In the first, the Libya People’s Bureau in St James’ Square – from where the fatal shot was to be fired – spelled out three options: to “clash directly with the demonstrators from outside the Bureau, to fire on them from inside the Bureau, or to prevent the demonstration by diplomatic pressure”. In reply, the Libyan Foreign Ministry gave the order to follow the second option and “cover the streets of London with blood”. 

GCHQ held on to this vital intelligence because, it was later reported, the intercepted messages “arrived outside their office hours of 9am to 5pm”. The messages were not passed on to MI5 or the Metropolitan Police Special Branch until after the shooting. 

Mike Arnold, a former GCHQ employee, described in 2014 how his GCHQ supervisor “stood in front of me holding the telex paper in his hand and he read the three options to me”.

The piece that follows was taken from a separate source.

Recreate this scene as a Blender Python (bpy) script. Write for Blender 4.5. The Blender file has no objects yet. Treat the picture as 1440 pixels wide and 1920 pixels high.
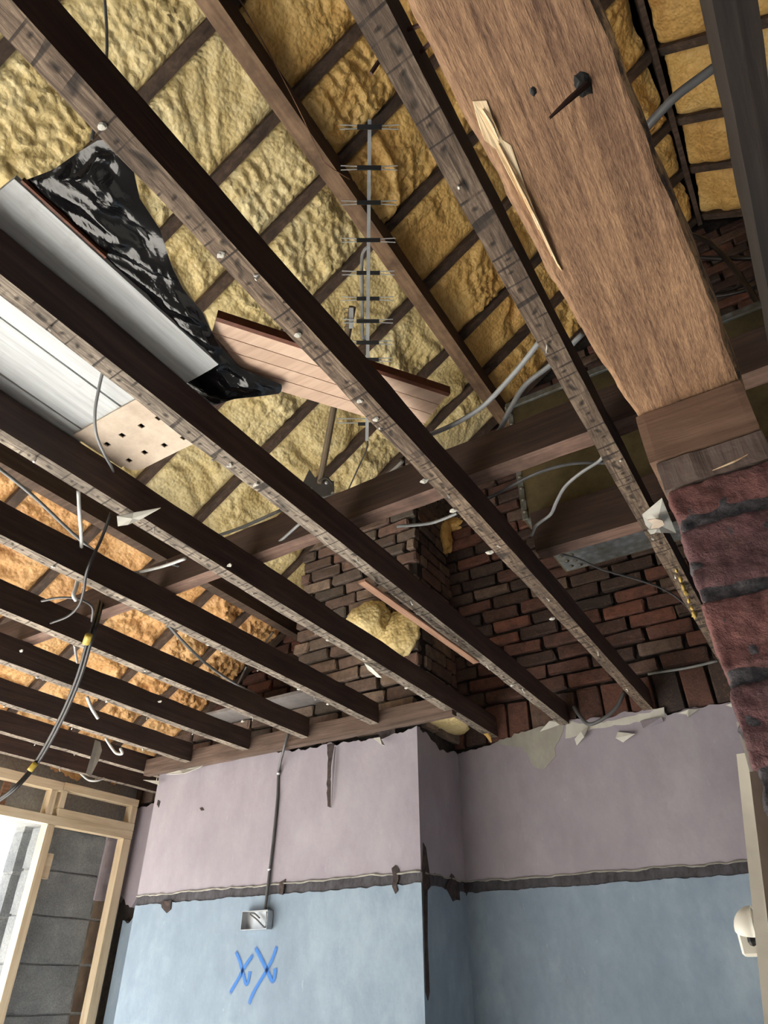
import bpy, math, random
import numpy as np
from mathutils import Matrix, Vector

# ------------------------------------------------------------------ camera
CAMZ = 1.5                                   # eye height; everything below is built relative to the eye, then lifted
F_PX, PITCH, YAW = 1261.95, math.radians(35.22), math.radians(32.2325)
sc = bpy.context.scene
COL = sc.collection
fw = Vector((-math.sin(YAW)*math.cos(PITCH), math.cos(YAW)*math.cos(PITCH), math.sin(PITCH)))
rt = Vector((math.cos(YAW), math.sin(YAW), 0)); up = rt.cross(fw)
cam = bpy.data.objects.new('camera', bpy.data.cameras.new('camera')); COL.objects.link(cam)
cam.data.sensor_fit = 'HORIZONTAL'; cam.data.sensor_width = 36; cam.data.lens = F_PX/1440*36
cam.data.clip_start = 0.01
Rm = Matrix((rt, up, -fw)).transposed().to_4x4(); Rm.translation = (0, 0, CAMZ)
cam.matrix_world = Rm; sc.camera = cam
# ------------------------------------------------------------------ light
w = bpy.data.worlds.new('overcast_sky'); sc.world = w; w.use_nodes = True
bg = w.node_tree.nodes['Background']; bg.inputs[0].default_value = (0.82, 0.91, 1.0, 1); bg.inputs[1].default_value = 3.4
sun = bpy.data.objects.new('sun', bpy.data.lights.new('sun', 'SUN')); COL.objects.link(sun)
sun.data.energy = 90; sun.data.angle = math.radians(1.5); sun.data.color = (1, 0.97, 0.92)
sun.rotation_euler = Vector((0.70, -0.40, -0.60)).to_track_quat('-Z', 'Y').to_euler()
def portal(name, loc, sx, sy, direction):
    l = bpy.data.lights.new(name, 'AREA'); l.shape = 'RECTANGLE'; l.size = sx; l.size_y = sy; l.cycles.is_portal = True
    o = bpy.data.objects.new(name, l); COL.objects.link(o); o.location = loc
    o.rotation_euler = Vector(direction).to_track_quat('-Z', 'Y').to_euler()
portal('window_portal', (-4.33, .75, 1.15), 2.4, 3.7, (1, 0, 0))
portal('rear_portal', (1.75, -3.02, 1.0), 1.2, 2.0, (0, 1, 0))
sc.view_settings.view_transform = 'Standard'; sc.view_settings.look = 'None'
sc.view_settings.gamma = 1; sc.view_settings.use_curve_mapping = False
sc.view_settings.exposure = -0.32

# ------------------------------------------------------------------ pixel rays -> points in the place (relative to the eye)
_r, _u, _f = np.array(rt), np.array(up), np.array(fw)
def ray(px, py): return _r*((px-720)/F_PX) - _u*((py-960)/F_PX) + _f
def Pz(px, py, z): d = ray(px, py); return d*(z/d[2])
def Py(px, py, y): d = ray(px, py); return d*(y/d[1])
def Px(px, py, x): d = ray(px, py); return d*(x/d[0])
def Pd(px, py, depth): return ray(px, py)*depth
TA = 0.667; RZ0 = 3.804; RIDGE_X, RIDGE_Z = 0.406, 4.075      # roof plane z = RZ0 + TA*x (left), mirrored right of ridge
def Pr(px, py, off=0.0): d = ray(px, py); return d*((RZ0-off)/(d[2]-TA*d[0]))
YA, YB = 3.2, 2.78                                            # gable plaster plane, chimney breast plane
H0, H1 = 1.03, 1.13                                           # joist underside and top

rng = np.random.default_rng(7); random.seed(7)
# ------------------------------------------------------------------ noise
def _hash(ix, iy, iz, s):
    n = (ix*374761393 + iy*668265263 + iz*2147483647 + s*1274126177) & 0xffffffff
    n = ((n ^ (n >> 13))*1274126177) & 0xffffffff
    n = ((n ^ (n >> 16))*2246822519) & 0xffffffff
    return ((n ^ (n >> 15)) & 0xffff)/65535.0
def vnoise(P, s=0):
    P = np.asarray(P, float); i = np.floor(P).astype(np.int64); f = P-i; f = f*f*(3-2*f)
    r = 0
    for a in (0, 1):
        for b in (0, 1):
            for c in (0, 1):
                wgt = (f[:, 0] if a else 1-f[:, 0])*(f[:, 1] if b else 1-f[:, 1])*(f[:, 2] if c else 1-f[:, 2])
                r = r + wgt*_hash(i[:, 0]+a, i[:, 1]+b, i[:, 2]+c, s)
    return r*2-1
def fbm(P, o=3, s=0):
    P = np.asarray(P, float); r = 0; a = 1.0
    for k in range(o): r = r + a*vnoise(P*2**k, s+k); a *= .5
    return r
def worley(P, s=0):
    i = np.floor(P).astype(np.int64); best = np.full(len(P), 9.0)
    for a in (-1, 0, 1):
        for b in (-1, 0, 1):
            cx, cy = i[:, 0]+a, i[:, 1]+b; z = np.zeros_like(cx)
            d = np.hypot(cx+_hash(cx, cy, z, s)-P[:, 0], cy+_hash(cx, cy, z+1, s)-P[:, 1]); best = np.minimum(best, d)
    return best

# ------------------------------------------------------------------ materials
MATS = {}
class NT:
    def __init__(s, name):
        m = bpy.data.materials.new(name); m.use_nodes = True; s.m = m; s.t = m.node_tree; s.b = s.t.nodes['Principled BSDF']; MATS[name] = m
        s.tc = s.t.nodes.new('ShaderNodeTexCoord'); s.oi = s.t.nodes.new('ShaderNodeObjectInfo')
    def n(s, typ, **kw):
        nd = s.t.nodes.new(typ)
        for k, v in kw.items():
            if k[0] == '_': setattr(nd, k[1:], v)
            else:
                key = {'i0': 0, 'i1': 1, 'i2': 2}.get(k, k.replace('_', ' '))
                if hasattr(v, 'is_output') or isinstance(v, bpy.types.NodeSocket): s.t.links.new(v, nd.inputs[key])
                else: nd.inputs[key].default_value = v
        return nd
    def math(s, op, a, b=0.0, c=False): return s.n('ShaderNodeMath', _operation=op, _use_clamp=c, i0=a, i1=b).outputs[0]
    def co(s, scale=(1, 1, 1), rand=True):
        v = s.tc.outputs['Object']
        if rand:
            c = s.n('ShaderNodeCombineXYZ', X=s.math('MULTIPLY', s.oi.outputs['Random'], 17.0), Y=s.math('MULTIPLY', s.oi.outputs['Random'], 31.0), Z=s.math('MULTIPLY', s.oi.outputs['Random'], 53.0)).outputs[0]
            v = s.n('ShaderNodeVectorMath', _operation='ADD', i0=v, i1=c).outputs[0]
        return s.n('ShaderNodeMapping', Vector=v, Scale=scale).outputs[0]
    def noise(s, scale, vec, detail=4, rough=.6, dist=0.0): return s.n('ShaderNodeTexNoise', Vector=vec, Scale=scale, Detail=detail, Roughness=rough, Distortion=dist).outputs['Fac']
    def voro(s, scale, vec, feature='F1', smooth=.5):
        nd = s.n('ShaderNodeTexVoronoi', _feature=feature, Vector=vec, Scale=scale)
        if feature == 'SMOOTH_F1': nd.inputs['Smoothness'].default_value = smooth
        return nd.outputs['Distance']
    def ramp(s, fac, stops):
        nd = s.n('ShaderNodeValToRGB', Fac=fac); cr = nd.color_ramp
        while len(cr.elements) < len(stops): cr.elements.new(.5)
        for e, (p, c) in zip(cr.elements, stops):
            e.position = p; e.color = (*(c if hasattr(c, '__len__') else (c, c, c)), 1)
        return nd.outputs[0]
    def mix(s, fac, a, b, mode='MIX'):
        nd = s.t.nodes.new('ShaderNodeMix'); nd.data_type = 'RGBA'; nd.blend_type = mode
        for k, v in ((0, fac), (6, a), (7, b)):
            if isinstance(v, bpy.types.NodeSocket): s.t.links.new(v, nd.inputs[k])
            else: nd.inputs[k].default_value = v if k == 0 else (*v, 1)
        return nd.outputs[2]
    def done(s, col=None, rough=.8, bump=None, dist=.003, strength=1.0, **kw):
        if col is not None:
            if isinstance(col, bpy.types.NodeSocket): s.t.links.new(col, s.b.inputs['Base Color'])
            else: s.b.inputs['Base Color'].default_value = (*col, 1)
        if isinstance(rough, bpy.types.NodeSocket): s.t.links.new(rough, s.b.inputs['Roughness'])
        else: s.b.inputs['Roughness'].default_value = rough
        if bump is not None:
            bn = s.n('ShaderNodeBump', Height=bump, Distance=dist, Strength=strength); s.t.links.new(bn.outputs[0], s.b.inputs['Normal'])
        for k, v in kw.items(): s.b.inputs[k.replace('_', ' ')].default_value = v
        return s.m
def srgb(r, g, b): return tuple(((c/255)/12.92 if c/255 <= .04045 else ((c/255+.055)/1.055)**2.4) for c in (r, g, b))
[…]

He said that the supervisor then read the reply from the Libyan Foreign Ministry which gave the order to follow the second option and “cover the streets of London with blood”. 

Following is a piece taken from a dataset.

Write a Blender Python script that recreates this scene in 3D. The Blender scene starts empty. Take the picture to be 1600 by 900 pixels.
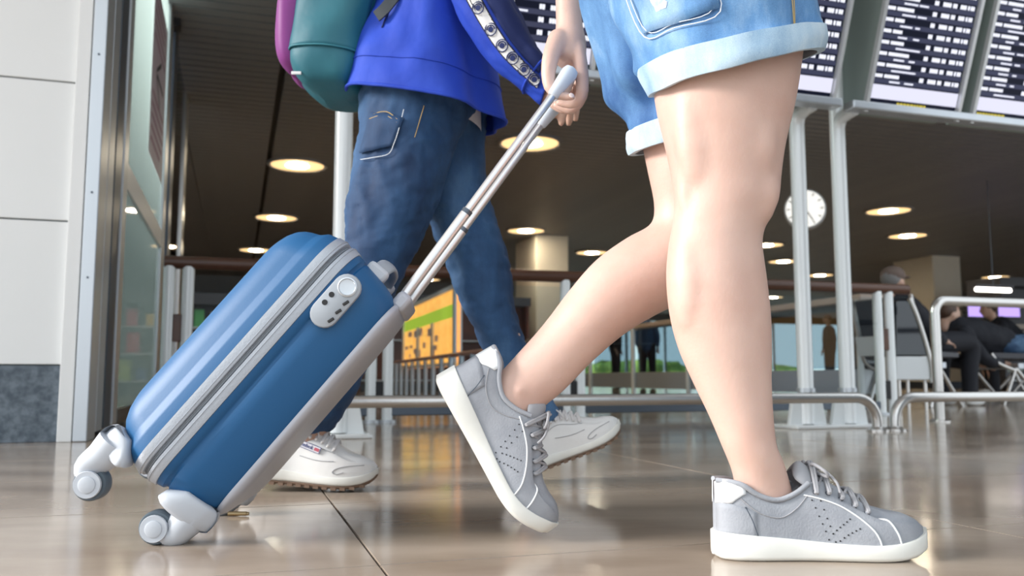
import bpy, bmesh, math, random
from mathutils import Vector, Matrix, noise as mnoise
random.seed(7)
PI = math.pi
sc = bpy.context.scene
COL = sc.collection

# ------------------------------------------------------------------ camera, sky, sun, exposure
F = 1355.0                        # focal length in pixels of a 1600 x 900 frame
CAM_H = 0.24
PITCH = math.atan(140.0 / F)
cam_d = bpy.data.cameras.new('camera'); cam = bpy.data.objects.new('camera', cam_d); COL.objects.link(cam)
cam.location = (0, 0, CAM_H); cam.rotation_euler = (PI/2 + PITCH, 0, 0)
cam_d.sensor_width = 36.0; cam_d.lens = 36.0 * F / 1600.0; cam_d.clip_start = 0.02; cam_d.clip_end = 300
cam_d.dof.use_dof = True; cam_d.dof.focus_distance = 1.27; cam_d.dof.aperture_fstop = 6.3
sc.camera = cam

w = bpy.data.worlds.new('overcast_sky'); sc.world = w; w.use_nodes = True
bg = w.node_tree.nodes['Background']; bg.inputs[0].default_value = (0.86, 0.94, 1.0, 1); bg.inputs[1].default_value = 1.06

sun_d = bpy.data.lights.new('sun', 'SUN'); sun = bpy.data.objects.new('sun', sun_d); COL.objects.link(sun)
sun_d.energy = 4.6; sun_d.angle = math.radians(24); sun_d.color = (1.0, 0.97, 0.93)
sun.rotation_euler = Vector((0.90, 0.16, -0.41)).to_track_quat('-Z', 'Y').to_euler()

sc.view_settings.view_transform = 'Standard'; sc.view_settings.look = 'None'
sc.view_settings.gamma = 1.0; sc.view_settings.use_curve_mapping = False
sc.view_settings.exposure = 0.66

# ------------------------------------------------------------------ survey helpers
CP, SP = math.cos(PITCH), math.sin(PITCH)
def at(px, py, d):
    """point that stands at horizontal distance d in the direction of a photo pixel"""
    a = (px - 800.0) / F; b = (450.0 - py) / F
    y = CP - b*SP; z = SP + b*CP
    k = d / y
    return Vector((a*k, d, CAM_H + z*k))
PHI = math.radians(17.6)          # the building is turned against the view
CB, SB = math.cos(PHI), math.sin(PHI)
def B(u, v, z=0.0): return Vector((u*CB - v*SB, u*SB + v*CB, z))
def UV(p): return (p.x*CB + p.y*SB, p.y*CB - p.x*SB)

# ------------------------------------------------------------------ mesh helpers
class MB:
    def __init__(s): s.v = []; s.f = []
    def add(s, vs, fs):
        o = len(s.v); s.v += [Vector(p) for p in vs]; s.f += [tuple(i+o for i in f) for f in fs]; return s
    def box(s, c, size, rot=None):
        c = Vector(c); hx, hy, hz = size[0]/2, size[1]/2, size[2]/2
        vs = [Vector((x*hx, y*hy, z*hz)) for z in (-1, 1) for y in (-1, 1) for x in (-1, 1)]
        if rot is not None: vs = [rot @ p for p in vs]
        return s.add([p + c for p in vs], [(0,2,3,1),(4,5,7,6),(0,1,5,4),(2,6,7,3),(0,4,6,2),(1,3,7,5)])
    def span(s, a, b):
        a, b = Vector(a), Vector(b); return s.box((a+b)/2, (abs(b.x-a.x), abs(b.y-a.y), abs(b.z-a.z)))
    def prism(s, poly, off):
        n = len(poly); off = Vector(off); vs = [Vector(p) for p in poly]; vs += [p + off for p in vs]
        fs = [tuple(range(n))[::-1], tuple(range(n, 2*n))] + [(i, (i+1) % n, (i+1) % n + n, i+n) for i in range(n)]
        return s.add(vs, fs)
    def loft(s, rings, cap0=True, cap1=True, closed=False, ring_closed=True):
        n = len(rings[0]); m = len(rings); vs = [p for r in rings for p in r]; fs = []
        for j in range(m if closed else m-1):
            k = (j+1) % m
            for i in range(n if ring_closed else n-1):
                i2 = (i+1) % n
                fs.append((j*n+i, j*n+i2, k*n+i2, k*n+i))
        if not closed:
            if cap0: fs.append(tuple(range(n))[::-1])
            if cap1: fs.append(tuple((m-1)*n + i for i in range(n)))
        return s.add(vs, fs)
    def tube(s, path, r, seg=12, cap=True, closed=False):
        path = [Vector(p) for p in path]; n = len(path)
        rs = r if isinstance(r, (list, tuple)) else [r]*n
        rings = []; up = None
        for i, p in enumerate(path):
            if closed: t = path[(i+1) % n] - path[i-1]
            else: t = path[min(i+1, n-1)] - path[max(i-1, 0)]
            t.normalize()
            if up is None:
                up = Vector((0, 0, 1)) if abs(t.z) < 0.9 else Vector((0, 1, 0))
            e1 = (up - t*up.dot(t)).normalized(); up = e1; e2 = t.cross(e1)
            rings.append([p + (e1*math.cos(2*PI*k/seg) + e2*math.sin(2*PI*k/seg))*rs[i] for k in range(seg)])
        return s.loft(rings, cap, cap, closed)
    def ell(s, c, r, seg=18, rot=None):
        c = Vector(c); vs = []; fs = []; h = seg//2
        for j in range(1, h):
            t = PI*j/h
            for i in range(seg):
                a = 2*PI*i/seg; vs.append(Vector((r[0]*math.sin(t)*math.cos(a), r[1]*math.sin(t)*math.sin(a), r[2]*math.cos(t))))
        vs += [Vector((0, 0, r[2])), Vector((0, 0, -r[2]))]
        for j in range(h-2):
            for i in range(seg):
                i2 = (i+1) % seg; fs.append((j*seg+i, (j+1)*seg+i, (j+1)*seg+i2, j*seg+i2))
        T, Bt = len(vs)-2, len(vs)-1
        for i in range(seg):
            i2 = (i+1) % seg; fs.append((T, i, i2)); fs.append((Bt, (h-2)*seg+i2, (h-2)*seg+i))
        if rot is not None: vs = [rot @ p for p in vs]
        return s.add([p + c for p in vs], fs)
    def lathe(s, prof, seg=24, M=None):
        rings = [[Vector((r*math.cos(2*PI*k/seg), r*math.sin(2*PI*k/seg), z)) for k in range(seg)] for r, z in prof]
        if M is not None: rings = [[M @ p for p in r] for r in rings]
        return s.loft(rings)
    def xform(s, M): s.v = [M @ p for p in s.v]; return s
    def mesh(s, name):
        me = bpy.data.meshes.new(name); me.from_pydata([tuple(p) for p in s.v], [], s.f); me.update()
        b = bmesh.new(); b.from_mesh(me); bmesh.ops.recalc_face_normals(b, faces=b.faces); b.to_mesh(me); b.free()
        return me

def cr(P, t):
    """Catmull-Rom through a list of equal-length tuples or vectors, t in 0..len-1"""
    n = len(P); i = min(int(t), n-2); f = t - i
    p0, p1, p2, p3 = P[max(i-1, 0)], P[i], P[i+1], P[min(i+2, n-1)]
    def one(a, b, c, d): return 0.5*((2*b) + (c-a)*f + (2*a-5*b+4*c-d)*f*f + (3*b-a-3*c+d)*f**3)
    if isinstance(p1, Vector): return Vector([one(a, b, c, d) for a, b, c, d in zip(p0, p1, p2, p3)])
    if isinstance(p1, (tuple, list)): return tuple(one(a, b, c, d) for a, b, c, d in zip(p0, p1, p2, p3))
    return one(p0, p1, p2, p3)
def smooth_path(P, k=6):
    P = [Vector(p) for p in P]; n = (len(P)-1)*k
    return [cr(P, i/k) for i in range(n+1)]
def smooth_vals(V, k=6): return [cr(V, i/k) for i in range((len(V)-1)*k+1)]

def link(o, parent=None):
    COL.objects.link(o)
    if parent is not None: o.parent = parent
    return o
def obj(name, mb, mat, parent=None, smooth=40, bevel=0, sub=0, solid=0, kind=None, label=None):
    me = mb.mesh(name) if isinstance(mb, MB) else mb
    if mat is not None:
        me.materials.clear(); me.materials.append(mat)
    if smooth:
        me.shade_smooth()
        if smooth < 180: me.set_sharp_from_angle(angle=math.radians(smooth))
    o = bpy.data.objects.new(name, me); link(o, parent)
    if solid:
        m = o.modifiers.new('solid', 'SOLIDIFY'); m.thickness = solid; m.offset = -1
    if bevel:
        m = o.modifiers.new('bevel', 'BEVEL'); m.width = bevel; m.segments = 2; m.limit_method = 'ANGLE'; m.angle_limit = math.radians(40)
    if sub:
        m = o.modifiers.new('sub', 'SUBSURF'); m.levels = sub; m.render_levels = sub
    if kind: o['kind'] = kind
    if label: o['label'] = label
    return o
def tag(o, label, cat, group=None):
    o['label'] = label; o['category'] = cat
    if group: o['group'] = group
    return o
def thing(name, label, cat, loc=(0, 0, 0), rotz=0.0, group=None):
    o = bpy.data.objects.new(name, None); o.empty_display_size = 0.1; link(o)
    o.location = loc; o.rotation_euler = (0, 0, rotz)
    return tag(o, label, cat, group)
def struct(name, mb, mat, **k):
    o = obj(name, mb, mat, **k); o['kind'] = 'structure'; return o
def share(src, parent, loc=None):
    c = src.copy(); link(c); c.parent = parent
    if loc is not None: c.location = loc
    return c
def remesh(mb, voxel, it=6, fac=0.5, name='m'):
    me = mb.mesh(name); o = bpy.data.objects.new('tmp', me); COL.objects.link(o)
    m = o.modifiers.new('r', 'REMESH'); m.mode = 'VOXEL'; m.voxel_size = voxel
    if it:
        m = o.modifiers.new('s', 'SMOOTH'); m.iterations = it; m.factor = fac
    dg = bpy.context.evaluated_depsgraph_get(); dg.update()
    out = bpy.data.meshes.new_from_object(o.evaluated_get(dg)); out.name = name
    bpy.data.objects.remove(o); bpy.data.meshes.remove(me)
    return out
def text_mesh(s, size, name='lettering', ext=0.0004):
    c = bpy.data.curves.new('t', 'FONT'); c.body = s; c.size = size; c.extrude = ext; c.align_x = 'CENTER'; c.align_y = 'CENTER'; c.resolution_u = 3
    o = bpy.data.objects.new('t', c); COL.objects.link(o)
    dg = bpy.context.evaluated_depsgraph_get(); dg.update()
    me = bpy.data.meshes.new_from_object(o.evaluated_get(dg)); me.name = name
    bpy.data.objects.remove(o); bpy.data.curves.remove(c)
    return me

# ------------------------------------------------------------------ materials
def mat(name, col, rough=0.5, metal=0.0, col2=None, scale=8.0, bump=0.0, bscale=None, emit=None, estr=0.0, coat=0.0, sss=0.0, trans=0.0, alpha=1.0, stretch=None, spec=None, detail=4.0, ior=None, world=False):
    m = bpy.data.materials.new(name); m.use_nodes = True; nt = m.node_tree; n = nt.nodes; l = nt.links
    b = n['Principled BSDF']
    b.inputs['Base Color'].default_value = (*col, 1); b.inputs['Roughness'].default_value = rough; b.inputs['Metallic'].default_value = metal
    if coat: b.inputs['Coat Weight'].default_value = coat; b.inputs['Coat Roughness'].default_value = 0.08
    if sss: b.inputs['Subsurface Weight'].default_value = sss; b.inputs['Subsurface Radius'].default_value = (0.02, 0.008, 0.004); b.inputs['Subsurface Scale'].default_value = 0.5
    if trans: b.inputs['Transmission Weight'].default_value = trans
    if spec is not None: b.inputs['Specular IOR Level'].default_value = spec
    if ior: b.inputs['IOR'].default_value = ior
    b.inputs['Alpha'].default_value = alpha
    if emit: b.inputs['Emission Color'].default_value = (*emit, 1); b.inputs['Emission Strength'].default_value = estr
    if world:
        g = n.new('ShaderNodeNewGeometry'); src = g.outputs['Position']
    else:
        g = n.new('ShaderNodeTexCoord'); src = g.outputs['Object']
    if stretch:
        mp = n.new('ShaderNodeMapping'); mp.inputs['Scale'].default_value = stretch; l.new(src, mp.inputs['Vector']); src = mp.outputs[0]
    if col2:
        t = n.new('ShaderNodeTexNoise'); t.inputs['Scale'].default_value = scale; t.inputs['Detail'].default_value = detail; l.new(src, t.inputs['Vector'])
        r = n.new('ShaderNodeValToRGB'); r.color_ramp.elements[0].color = (*col, 1); r.color_ramp.elements[1].color = (*col2, 1)
        r.color_ramp.elements[0].position = 0.35; r.color_ramp.elements[1].position = 0.65
        l.new(t.outputs['Fac'], r.inputs[0]); l.new(r.outputs[0], b.inputs['Base Color'])
    if bump:
        t2 = n.new('ShaderNodeTexNoise'); t2.inputs['Scale'].default_value = bscale or scale*4; t2.inputs['Detail'].default_value = 3; l.new(src, t2.inputs['Vector'])
        bp = n.new('ShaderNodeBump'); bp.inputs['Strength'].default_value = bump; bp.inputs['Distance'].default_value = 0.01
        l.new(t2.outputs['Fac'], bp.inputs['Height']); l.new(bp.outputs[0], b.inputs['Normal'])
    return m
def emis(name, col, strength):
    m = bpy.data.materials.new(name); m.use_nodes = True; nt = m.node_tree; nt.nodes.clear()
    e = nt.nodes.new('ShaderNodeEmission'); e.inputs[0].default_value = (*col, 1); e.inputs[1].default_value = strength
    o = nt.nodes.new('ShaderNodeOutputMaterial'); nt.links.new(e.outputs[0], o.inputs[0]); return m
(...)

The failure to pass on the intelligence provoked a furious row between Britain’s powerful eavesdropping agency and the Metropolitan Police Special Branch. The messages to and from Tripoli are mentioned in Christopher Andrew’s authorised history of MI5. He says that MI5 was not told about the Libyan People’s Bureau’s three options until after the demonstration. He sources the information about the Libyan decision to “cover the streets of London with blood” to “the recollections” of a Met Special Branch officer. 

GCHQ’s mistake, including the reference to the nine to five office hours, is referred to in Mark Hollingsworth and Nick Fielding’s book, Defending the Realm: Inside MI5 and the War on Terror. The book, based largely on information from the former MI5 officer, David Shayler, was vetted by the Government’s D Notice Committee which operates a system of self-censorship in cooperation with the media. 

At the recent trial of of the Manchester Arena bomber, his counsel, Stephen Kamlish QC, before the jury was sworn in, said that his client had been tortured in Libya before he was extradited to the UK and that MI5 and MI6 officers who visited him there knew this.

It is quite clear that the British intelligence services knew a great deal about both pro- and anti-Gaddafi Libyans in the UK and had done for many years, unsurprisingly perhaps given Gaddafi’s importance, first as a big arms supplier to the IRA and then because of Lockerbie and Fletcher, as a potential lucrative ally once he had compensated his victims.